I’ve a developing a hunch that the abstract framing of arguments for AI Safety are unlikely to ever gain a foothold in Japan. The way forward here is in contextual framing of the same arguments. (Whether in English or Japanese is less and less relevant with machine translation.)
I’ve been a resident of Tokyo for twelve years, half of that as a NY lawyer in a Japanese international law firm. I’m also a founding member working with AI Safety 東京 and the Chair of the Tokyo rationality community. Shoka Kadoi, please express interest in our 勉強会.
As a lawyer engaged with AI safety, I often have conversations with the more abstract-minded members of our groups that reveal an intellectual acceptance but strong aesthetic distaste for the contextual nature of legal systems. (The primitives of legal systems are abstraction-resistant ideas like ‘reasonableness’.)
Aesthetic distaste for contextual primitives leads to abstract framing of problems. Abstract framing of the AI safety issues tends to lead from standard AI premises to narrow conclusions that are often hard for contextual-minded people to follow. Conclusions like, we’ve found a very low-X percent chance of some very specific bad outcome, and so we logically need to take urgent preventative actions.
To generalize, Japan as a whole (and perhaps most of the world) does not approach problems abstractly.
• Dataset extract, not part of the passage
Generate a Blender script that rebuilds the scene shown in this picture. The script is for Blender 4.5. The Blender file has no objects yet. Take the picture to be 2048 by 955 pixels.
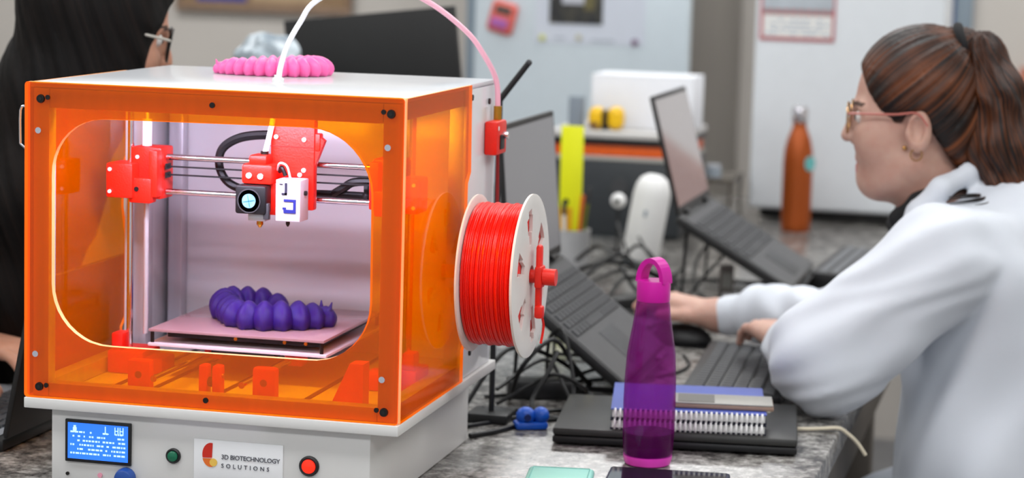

Contextual framing of AI safety issues tends to lead from standard AI premises to broad and easily accepted conclusions. Conclusions like, we’ve found a very high-Y chance of social disruption, and we are urgently compelled to take information-gathering actions.
There’s obviously much more support needed for these framing claims. But you can see those essential differences in outcomes in the AI regulatory approaches of the EU and Japan, respectively. (The EU is targeting abstract AI issues like bias, adversarial attacks, and biometrics with specific legislation. Japan is instead attempting to develop an ‘agile governance’ approach to AI in order to keep up with “the speed and complexity of AI innovation”. In this case, Japan’s approach seems wiser, to me.)
If the conclusions leading to existential risk are sound, both these framings should converge on similar actions and outcomes. Japan is a tough nut to crack. But having both framings active around the world would mobilize a significantly larger number of brains on the problem. Mobilizing all those brains in Japan is the course to chart now.
I have less experience in Japan than Harold does, but would generally advocate a grounded approach to issues of AI safety and alignment, rather than an abstract one.
I was perhaps most struck over the weekend that I did not speak to anyone who had actually been involved in developing or running safety-critical systems (aviation, nuclear energy, CBW...), on which lives depended. This gave a lot of the conversations the flavour of a ‘glass bead game’.
As Japan is famously risk-averse, it would seem to me—perhaps naively—that grounded arguments should land well here.
I wholeheartedly agree, Colin. (I think we’re saying the same thing—let me know where we may disagree.)
It’s a daily challenge in my work to ‘translate’ what can sometimes seem like abstract nonsense into scenarios grounded in real context, and the reverse.
I want to add that a grounded, high context decision process is slower (still wearing masks?) but significantly wiser (see the urbanism of Tokyo compared to any given US city).
I am under the impression that the public attitude towards AI safety / alignment is about to change significantly.
Strategies that aim at informing parts of the public that may have been pointless in the past (abstract risks etc.) may now become more successful, because mainstream newspapers are now beginning to write about AI risks, people are beginning to be concerned. The abstract risks are becoming more concrete.